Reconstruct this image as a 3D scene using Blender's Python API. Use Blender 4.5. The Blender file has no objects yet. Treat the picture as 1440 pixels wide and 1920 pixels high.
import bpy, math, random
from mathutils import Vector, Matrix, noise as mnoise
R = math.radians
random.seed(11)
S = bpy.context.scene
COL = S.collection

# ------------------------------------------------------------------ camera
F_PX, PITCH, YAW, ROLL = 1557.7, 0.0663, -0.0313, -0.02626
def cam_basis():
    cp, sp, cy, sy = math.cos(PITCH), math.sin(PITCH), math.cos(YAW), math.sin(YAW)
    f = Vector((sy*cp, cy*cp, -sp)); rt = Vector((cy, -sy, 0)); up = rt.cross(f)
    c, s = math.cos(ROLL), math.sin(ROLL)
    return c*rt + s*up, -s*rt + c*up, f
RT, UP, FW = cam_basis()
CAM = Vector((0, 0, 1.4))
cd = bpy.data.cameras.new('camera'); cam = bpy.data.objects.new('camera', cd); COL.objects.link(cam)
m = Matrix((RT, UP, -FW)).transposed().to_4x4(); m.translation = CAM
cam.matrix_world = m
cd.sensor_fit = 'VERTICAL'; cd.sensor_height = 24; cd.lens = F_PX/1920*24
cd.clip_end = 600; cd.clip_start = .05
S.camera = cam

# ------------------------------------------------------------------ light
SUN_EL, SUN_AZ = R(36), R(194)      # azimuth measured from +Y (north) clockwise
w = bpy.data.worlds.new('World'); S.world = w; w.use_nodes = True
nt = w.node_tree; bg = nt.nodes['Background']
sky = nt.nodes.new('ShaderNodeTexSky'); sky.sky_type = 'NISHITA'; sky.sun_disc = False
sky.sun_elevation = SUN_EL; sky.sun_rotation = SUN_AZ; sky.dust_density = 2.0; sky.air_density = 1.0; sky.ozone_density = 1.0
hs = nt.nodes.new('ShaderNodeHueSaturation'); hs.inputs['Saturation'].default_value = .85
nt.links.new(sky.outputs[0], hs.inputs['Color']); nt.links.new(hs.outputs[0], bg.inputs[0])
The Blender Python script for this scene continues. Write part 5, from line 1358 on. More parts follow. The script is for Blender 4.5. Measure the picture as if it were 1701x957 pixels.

● ● ● ● ●

(Task)
Using the exact wording, write out all of the records.

(Task output)
Reconstruct this image as a 3D scene using Blender's Python API. Use Blender 4.5. The Blender file has no objects yet. Treat the picture as 1440 pixels wide and 1920 pixels high.
import bpy, math, random
from mathutils import Vector, Matrix, noise as mnoise
R = math.radians
random.seed(11)
S = bpy.context.scene
COL = S.collection

# ------------------------------------------------------------------ camera
F_PX, PITCH, YAW, ROLL = 1557.7, 0.0663, -0.0313, -0.02626
def cam_basis():
    cp, sp, cy, sy = math.cos(PITCH), math.sin(PITCH), math.cos(YAW), math.sin(YAW)
    f = Vector((sy*cp, cy*cp, -sp)); rt = Vector((cy, -sy, 0)); up = rt.cross(f)
    c, s = math.cos(ROLL), math.sin(ROLL)
    return c*rt + s*up, -s*rt + c*up, f
RT, UP, FW = cam_basis()
CAM = Vector((0, 0, 1.4))
cd = bpy.data.cameras.new('camera'); cam = bpy.data.objects.new('camera', cd); COL.objects.link(cam)
m = Matrix((RT, UP, -FW)).transposed().to_4x4(); m.translation = CAM
cam.matrix_world = m
cd.sensor_fit = 'VERTICAL'; cd.sensor_height = 24; cd.lens = F_PX/1920*24
cd.clip_end = 600; cd.clip_start = .05
S.camera = cam

# ------------------------------------------------------------------ light
SUN_EL, SUN_AZ = R(36), R(194)      # azimuth measured from +Y (north) clockwise
w = bpy.data.worlds.new('World'); S.world = w; w.use_nodes = True
nt = w.node_tree; bg = nt.nodes['Background']
sky = nt.nodes.new('ShaderNodeTexSky'); sky.sky_type = 'NISHITA'; sky.sun_disc = False
sky.sun_elevation = SUN_EL; sky.sun_rotation = SUN_AZ; sky.dust_density = 2.0; sky.air_density = 1.0; sky.ozone_density = 1.0
hs = nt.nodes.new('ShaderNodeHueSaturation'); hs.inputs['Saturation'].default_value = .85
nt.links.new(sky.outputs[0], hs.inputs['Color']); nt.links.new(hs.outputs[0], bg.inputs[0])
The Blender Python script for this scene continues. Write part 5, from line 1358 on. More parts follow. The script is for Blender 4.5. Measure the picture as if it were 1701x957 pixels.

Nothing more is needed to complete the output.